Partant, les conditions cumulatives de l'art. 41 CO ne sont pas toutes remplies, de sorte que le jugement entrepris sera confirmé.

6. Les frais judiciaires d'appel seront arrêtés à 15'000 fr., mis à la charge de l'appelante, qui succombe (art. 95, 96 et 106 al. 1 CPC; art. 5, 17 et 35 RTFMC), et compensés avec l'avance de 18'000 fr. fournie par celle-ci, qui reste acquise à l'Etat de Genève (art. 98 et 111 al. 1 CPC). Le solde de 3'000 fr. sera ainsi restitué à l'appelante.

L'appelante sera également condamnée à verser à l'intimée la somme de 10'000 fr. à titre de dépens d'appel, débours et TVA compris (art. 95 al. 3 CPC; art. 85 et 90 RTMFC; art. 25 et 26 LaCC).

* * * * *


PAR CES MOTIFS,
La Chambre civile :

A la forme :

Déclare recevable l'appel interjeté le 21 octobre 2020 par A______ SA contre le jugement JTPI/11223/2020 rendu le 17 septembre 2020 par le Tribunal de première instance dans la cause C/4917/2018.

Au fond :

Confirme le jugement entrepris.

Déboute les parties de toutes autres conclusions.

Sur les frais :

Arrête les frais judiciaires d'appel à 15'000 fr., les met à la charge de A______ SA et les compense avec l'avance versée par elle, qui reste acquise à l'Etat de Genève.
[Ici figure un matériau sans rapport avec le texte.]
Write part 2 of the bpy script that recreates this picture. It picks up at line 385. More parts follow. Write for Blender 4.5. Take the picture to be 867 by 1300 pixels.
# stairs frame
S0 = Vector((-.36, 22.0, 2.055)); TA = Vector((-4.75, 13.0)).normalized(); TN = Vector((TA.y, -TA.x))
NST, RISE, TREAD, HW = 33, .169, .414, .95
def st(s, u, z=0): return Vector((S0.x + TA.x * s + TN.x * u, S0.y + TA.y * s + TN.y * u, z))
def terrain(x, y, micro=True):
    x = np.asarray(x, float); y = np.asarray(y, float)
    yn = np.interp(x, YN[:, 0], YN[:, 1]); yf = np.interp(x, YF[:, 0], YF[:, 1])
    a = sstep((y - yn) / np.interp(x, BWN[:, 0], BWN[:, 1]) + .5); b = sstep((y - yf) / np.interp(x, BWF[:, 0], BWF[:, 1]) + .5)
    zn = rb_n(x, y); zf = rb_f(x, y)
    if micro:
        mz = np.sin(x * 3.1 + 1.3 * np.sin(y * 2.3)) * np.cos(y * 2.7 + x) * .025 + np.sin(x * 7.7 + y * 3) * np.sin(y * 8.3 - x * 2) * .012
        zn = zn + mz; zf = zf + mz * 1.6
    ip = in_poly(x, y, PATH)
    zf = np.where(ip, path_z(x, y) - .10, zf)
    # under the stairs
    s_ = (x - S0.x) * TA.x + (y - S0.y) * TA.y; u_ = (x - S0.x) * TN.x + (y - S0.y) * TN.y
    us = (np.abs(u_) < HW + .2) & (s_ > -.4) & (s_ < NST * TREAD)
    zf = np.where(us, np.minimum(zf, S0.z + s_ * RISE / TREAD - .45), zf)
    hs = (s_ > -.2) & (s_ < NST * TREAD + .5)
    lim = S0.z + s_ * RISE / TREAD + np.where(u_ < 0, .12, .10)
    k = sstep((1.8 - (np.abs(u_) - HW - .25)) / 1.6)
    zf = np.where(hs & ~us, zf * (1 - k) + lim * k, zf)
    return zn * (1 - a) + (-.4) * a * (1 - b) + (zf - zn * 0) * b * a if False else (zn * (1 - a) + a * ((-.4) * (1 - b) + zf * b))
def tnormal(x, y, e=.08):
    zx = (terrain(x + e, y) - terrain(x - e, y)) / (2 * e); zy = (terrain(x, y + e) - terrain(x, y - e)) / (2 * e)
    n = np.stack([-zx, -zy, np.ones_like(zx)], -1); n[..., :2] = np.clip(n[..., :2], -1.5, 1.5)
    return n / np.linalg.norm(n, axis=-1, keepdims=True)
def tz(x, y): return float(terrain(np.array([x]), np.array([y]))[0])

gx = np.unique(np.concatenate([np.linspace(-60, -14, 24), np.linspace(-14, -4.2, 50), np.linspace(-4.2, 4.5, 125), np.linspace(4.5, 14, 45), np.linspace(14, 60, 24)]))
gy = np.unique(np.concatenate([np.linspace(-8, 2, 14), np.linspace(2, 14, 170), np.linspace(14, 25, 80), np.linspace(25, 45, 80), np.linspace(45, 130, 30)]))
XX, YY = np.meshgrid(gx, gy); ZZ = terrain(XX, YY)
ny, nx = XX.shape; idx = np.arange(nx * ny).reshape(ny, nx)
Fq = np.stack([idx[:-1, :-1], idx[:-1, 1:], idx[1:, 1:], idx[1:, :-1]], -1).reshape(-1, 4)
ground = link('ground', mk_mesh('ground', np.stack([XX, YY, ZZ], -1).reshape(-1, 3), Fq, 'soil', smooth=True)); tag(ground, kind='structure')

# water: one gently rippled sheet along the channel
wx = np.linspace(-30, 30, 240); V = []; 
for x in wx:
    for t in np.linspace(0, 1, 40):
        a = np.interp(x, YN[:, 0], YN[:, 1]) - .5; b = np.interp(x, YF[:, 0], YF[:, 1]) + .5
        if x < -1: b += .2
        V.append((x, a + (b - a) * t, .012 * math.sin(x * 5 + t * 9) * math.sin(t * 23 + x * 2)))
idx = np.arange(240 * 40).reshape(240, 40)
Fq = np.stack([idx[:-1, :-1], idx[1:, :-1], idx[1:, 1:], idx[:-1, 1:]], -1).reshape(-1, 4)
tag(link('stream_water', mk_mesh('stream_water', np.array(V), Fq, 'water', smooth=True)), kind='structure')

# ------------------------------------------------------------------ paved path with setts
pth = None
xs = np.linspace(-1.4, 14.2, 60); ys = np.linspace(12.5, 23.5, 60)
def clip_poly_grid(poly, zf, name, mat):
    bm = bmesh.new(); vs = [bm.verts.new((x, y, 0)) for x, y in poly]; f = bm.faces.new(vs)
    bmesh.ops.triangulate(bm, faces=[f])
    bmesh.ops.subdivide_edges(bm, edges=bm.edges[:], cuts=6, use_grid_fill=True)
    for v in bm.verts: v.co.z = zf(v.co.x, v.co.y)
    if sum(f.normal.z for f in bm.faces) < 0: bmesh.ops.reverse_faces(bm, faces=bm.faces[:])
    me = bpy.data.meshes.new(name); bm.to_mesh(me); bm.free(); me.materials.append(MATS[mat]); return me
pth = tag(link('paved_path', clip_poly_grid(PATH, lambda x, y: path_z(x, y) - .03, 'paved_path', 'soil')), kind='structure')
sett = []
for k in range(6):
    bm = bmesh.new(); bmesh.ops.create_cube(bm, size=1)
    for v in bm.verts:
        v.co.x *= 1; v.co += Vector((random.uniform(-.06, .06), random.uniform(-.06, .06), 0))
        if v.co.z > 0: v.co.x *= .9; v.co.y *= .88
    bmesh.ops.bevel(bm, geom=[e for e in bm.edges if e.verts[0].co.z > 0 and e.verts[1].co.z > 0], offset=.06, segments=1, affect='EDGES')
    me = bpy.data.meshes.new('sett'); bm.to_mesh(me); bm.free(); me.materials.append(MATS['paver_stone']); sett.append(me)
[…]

Invite les Services financiers du Pouvoir judiciaire à verser 3'000 fr. à A______ SA à titre de remboursement partiel de l'avance de frais.

Condamne A______ SA à verser 10'000 fr. à l'ASSOCIATION B______ à titre de dépens d'appel.

Siégeant :

Madame Verena PEDRAZZINI RIZZI, présidente; Madame Fabienne GEISINGER-MARIETHOZ, Monsieur Ivo BUETTI, juges; Madame Jessica ATHMOUNI, greffière.

 

 

 

Indication des voies de recours :

 

Conformément aux art. 72 ss de la loi fédérale sur le Tribunal fédéral du 17 juin 2005 (LTF;
RS 173.110), le présent arrêt peut être porté dans les trente jours qui suivent sa notification avec expédition complète (art. 100 al. 1 LTF) par-devant le Tribunal fédéral par la voie du recours en matière civile.

 

Le recours doit être adressé au Tribunal fédéral, 1000 Lausanne 14.

 

Valeur litigieuse des conclusions pécuniaires au sens de la LTF supérieure ou égale à 30'000 fr.